Tackling late payments and managing cash flow
Simon Shaw, Head of Property and Construction at Duncan & Toplis, has some suggestions for tackling late payments and improving cash flow management.
Cash flow issues can present themselves in any industry, but few are as exposed as the construction sector with every project juggling multiple costs. Tight deadlines, long supply chains and vast project timelines mean everything has a knock-on effect.
Delays in receiving payments from clients can lead to reduced reserves, which in turn can lead to a lack of funds to buy materials, pay employees and cope with unexpected issues such as soil problems or hidden utilities. Late payments can reduce the opportunity to secure future contracts and threaten project completion.
Construction businesses are frequently tasked with fronting a lot of the project cost before an invoice has been sent to the customer. As a result, effective cash flow management is critical.

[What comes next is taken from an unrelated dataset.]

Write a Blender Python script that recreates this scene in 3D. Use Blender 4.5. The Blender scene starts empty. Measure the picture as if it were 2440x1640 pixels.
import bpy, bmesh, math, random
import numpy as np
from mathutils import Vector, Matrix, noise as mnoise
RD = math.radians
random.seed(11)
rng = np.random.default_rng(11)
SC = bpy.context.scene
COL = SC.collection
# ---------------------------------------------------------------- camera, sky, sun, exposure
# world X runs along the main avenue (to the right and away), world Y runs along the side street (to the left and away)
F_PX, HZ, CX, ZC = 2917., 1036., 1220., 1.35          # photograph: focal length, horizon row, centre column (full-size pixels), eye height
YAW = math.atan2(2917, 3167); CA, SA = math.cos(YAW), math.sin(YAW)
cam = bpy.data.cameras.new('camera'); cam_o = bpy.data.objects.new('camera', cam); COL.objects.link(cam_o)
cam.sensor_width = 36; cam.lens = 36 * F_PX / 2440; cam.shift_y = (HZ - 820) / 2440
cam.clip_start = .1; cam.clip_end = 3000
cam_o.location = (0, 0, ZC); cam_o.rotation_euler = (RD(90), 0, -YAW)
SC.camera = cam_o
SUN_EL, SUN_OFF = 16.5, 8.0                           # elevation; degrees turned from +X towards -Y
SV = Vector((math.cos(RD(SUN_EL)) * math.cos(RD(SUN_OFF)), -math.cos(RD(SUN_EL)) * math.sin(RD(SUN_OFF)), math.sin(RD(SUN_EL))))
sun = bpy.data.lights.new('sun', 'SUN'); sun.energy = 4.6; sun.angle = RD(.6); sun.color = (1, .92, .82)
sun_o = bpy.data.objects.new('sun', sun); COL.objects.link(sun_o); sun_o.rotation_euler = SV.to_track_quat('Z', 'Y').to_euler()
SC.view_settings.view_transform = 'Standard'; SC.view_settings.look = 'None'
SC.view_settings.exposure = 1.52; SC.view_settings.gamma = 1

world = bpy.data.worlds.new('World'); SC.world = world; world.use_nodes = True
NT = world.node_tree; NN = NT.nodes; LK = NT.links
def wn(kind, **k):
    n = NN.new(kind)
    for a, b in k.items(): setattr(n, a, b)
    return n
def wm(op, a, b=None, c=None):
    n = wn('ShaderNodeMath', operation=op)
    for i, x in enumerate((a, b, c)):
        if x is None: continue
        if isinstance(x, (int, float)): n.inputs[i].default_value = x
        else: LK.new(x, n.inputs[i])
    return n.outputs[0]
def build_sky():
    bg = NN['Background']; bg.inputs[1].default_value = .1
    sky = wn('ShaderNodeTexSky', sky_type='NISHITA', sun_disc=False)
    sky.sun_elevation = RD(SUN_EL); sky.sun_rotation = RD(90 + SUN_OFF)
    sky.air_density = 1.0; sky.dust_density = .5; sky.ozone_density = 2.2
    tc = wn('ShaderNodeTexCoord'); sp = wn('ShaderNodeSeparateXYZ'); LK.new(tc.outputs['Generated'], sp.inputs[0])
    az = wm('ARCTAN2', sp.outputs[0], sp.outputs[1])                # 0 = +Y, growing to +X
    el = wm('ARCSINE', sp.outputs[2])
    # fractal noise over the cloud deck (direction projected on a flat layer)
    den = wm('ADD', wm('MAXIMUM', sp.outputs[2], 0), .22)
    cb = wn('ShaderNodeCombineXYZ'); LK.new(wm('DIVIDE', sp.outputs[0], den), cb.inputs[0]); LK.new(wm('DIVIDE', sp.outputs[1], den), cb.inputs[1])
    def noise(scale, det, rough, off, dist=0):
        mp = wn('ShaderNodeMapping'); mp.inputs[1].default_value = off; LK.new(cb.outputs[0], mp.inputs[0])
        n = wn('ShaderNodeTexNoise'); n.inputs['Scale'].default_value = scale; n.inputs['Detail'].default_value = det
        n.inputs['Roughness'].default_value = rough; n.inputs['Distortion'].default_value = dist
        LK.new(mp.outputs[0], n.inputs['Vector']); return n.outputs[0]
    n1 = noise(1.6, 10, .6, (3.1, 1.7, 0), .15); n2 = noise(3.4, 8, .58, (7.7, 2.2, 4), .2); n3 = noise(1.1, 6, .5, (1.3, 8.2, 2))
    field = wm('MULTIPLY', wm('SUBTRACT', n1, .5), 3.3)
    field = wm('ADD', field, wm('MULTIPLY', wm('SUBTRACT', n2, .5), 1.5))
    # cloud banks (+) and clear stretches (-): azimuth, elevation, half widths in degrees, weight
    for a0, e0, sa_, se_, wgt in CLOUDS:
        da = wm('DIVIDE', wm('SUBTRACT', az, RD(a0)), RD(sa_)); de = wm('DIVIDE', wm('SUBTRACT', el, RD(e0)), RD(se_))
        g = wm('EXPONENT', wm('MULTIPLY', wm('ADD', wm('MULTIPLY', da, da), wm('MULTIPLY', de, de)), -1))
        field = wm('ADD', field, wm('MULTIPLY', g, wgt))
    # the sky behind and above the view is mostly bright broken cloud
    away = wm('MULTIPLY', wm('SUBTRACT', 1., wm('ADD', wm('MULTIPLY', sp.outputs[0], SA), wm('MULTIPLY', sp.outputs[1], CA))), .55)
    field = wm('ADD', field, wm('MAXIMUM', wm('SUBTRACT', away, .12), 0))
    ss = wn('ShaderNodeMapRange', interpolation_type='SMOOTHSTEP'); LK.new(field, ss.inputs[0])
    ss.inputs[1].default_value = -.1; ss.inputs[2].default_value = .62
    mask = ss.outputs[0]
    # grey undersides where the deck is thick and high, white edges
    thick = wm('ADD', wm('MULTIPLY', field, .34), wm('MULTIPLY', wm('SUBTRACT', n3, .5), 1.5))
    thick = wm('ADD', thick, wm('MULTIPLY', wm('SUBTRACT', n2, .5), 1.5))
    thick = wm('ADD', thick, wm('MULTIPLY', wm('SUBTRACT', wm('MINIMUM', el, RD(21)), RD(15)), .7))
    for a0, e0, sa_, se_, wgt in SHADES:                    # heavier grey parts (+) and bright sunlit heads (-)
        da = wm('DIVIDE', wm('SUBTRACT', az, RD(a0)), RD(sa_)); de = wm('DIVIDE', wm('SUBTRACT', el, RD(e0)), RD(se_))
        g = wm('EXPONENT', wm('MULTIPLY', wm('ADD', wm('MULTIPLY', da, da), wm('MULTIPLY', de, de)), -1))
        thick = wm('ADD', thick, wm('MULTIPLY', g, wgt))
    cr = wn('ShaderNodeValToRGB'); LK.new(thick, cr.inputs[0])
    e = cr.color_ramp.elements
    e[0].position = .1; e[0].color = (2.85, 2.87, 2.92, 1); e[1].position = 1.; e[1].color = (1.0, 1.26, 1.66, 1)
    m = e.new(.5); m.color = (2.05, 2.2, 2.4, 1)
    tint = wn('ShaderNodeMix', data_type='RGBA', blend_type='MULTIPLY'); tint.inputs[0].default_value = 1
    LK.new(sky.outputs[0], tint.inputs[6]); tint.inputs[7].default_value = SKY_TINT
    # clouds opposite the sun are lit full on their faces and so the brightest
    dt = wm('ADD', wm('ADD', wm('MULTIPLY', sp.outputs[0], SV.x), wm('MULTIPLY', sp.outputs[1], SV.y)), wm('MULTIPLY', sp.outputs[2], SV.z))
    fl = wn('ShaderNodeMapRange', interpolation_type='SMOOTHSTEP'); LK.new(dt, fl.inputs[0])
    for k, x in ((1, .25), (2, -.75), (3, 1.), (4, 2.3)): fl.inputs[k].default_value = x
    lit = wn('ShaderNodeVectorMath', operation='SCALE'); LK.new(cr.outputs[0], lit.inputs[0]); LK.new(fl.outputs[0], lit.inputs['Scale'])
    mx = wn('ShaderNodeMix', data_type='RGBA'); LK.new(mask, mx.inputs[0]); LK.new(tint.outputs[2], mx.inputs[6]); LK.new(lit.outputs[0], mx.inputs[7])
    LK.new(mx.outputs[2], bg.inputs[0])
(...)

In construction, cash flow takes on a particular importance – costs include paying for labour, subcontractors, material deliveries and permits, and all these overheads can be due at different stages of the development process so need to be allocated and managed as part of the project plan early on. Most construction projects rely on finances from external sources such as lenders or investors; the past few years have seen consistent concerns around inflation spikes that drive up the price of projects.
This makes costing a development even more difficult as lenders can impose penalties if they don’t see returns on their investment in suitable time, and interest costs can skyrocket the final project bill.
Get a handle on cash flow
For every obstacle, there are solutions you can adopt to mitigate and minimise the risk. Firstly, it is important that all parties understand and acknowledge the agreed payment terms, as well as details around approval and appeals. The terms should outline when final payment will be made.
Another administrative change that proves effective is setting up a clear schedule for invoicing, so paperwork does not delay the positive cash flow. Automated systems can make this process quicker and simpler.
Some issues can be out of your control, such as delayed payments from clients. This is why it is important to ensure your cash flow management includes reserves to anticipate and prepare for delayed income. However, don’t be afraid to charge for late payments, as this can easily derail your project.
The best advice is to plan well from the start – that includes thorough and honest payment and cost projections. Understand the lenders or investors’ terms and make sure they are realistic for your project. Also consider what your options are should cash flow problems occur at any stage in the process – and have a plan if they do. In preparing for the worst situations, you are increasing the chances of the best.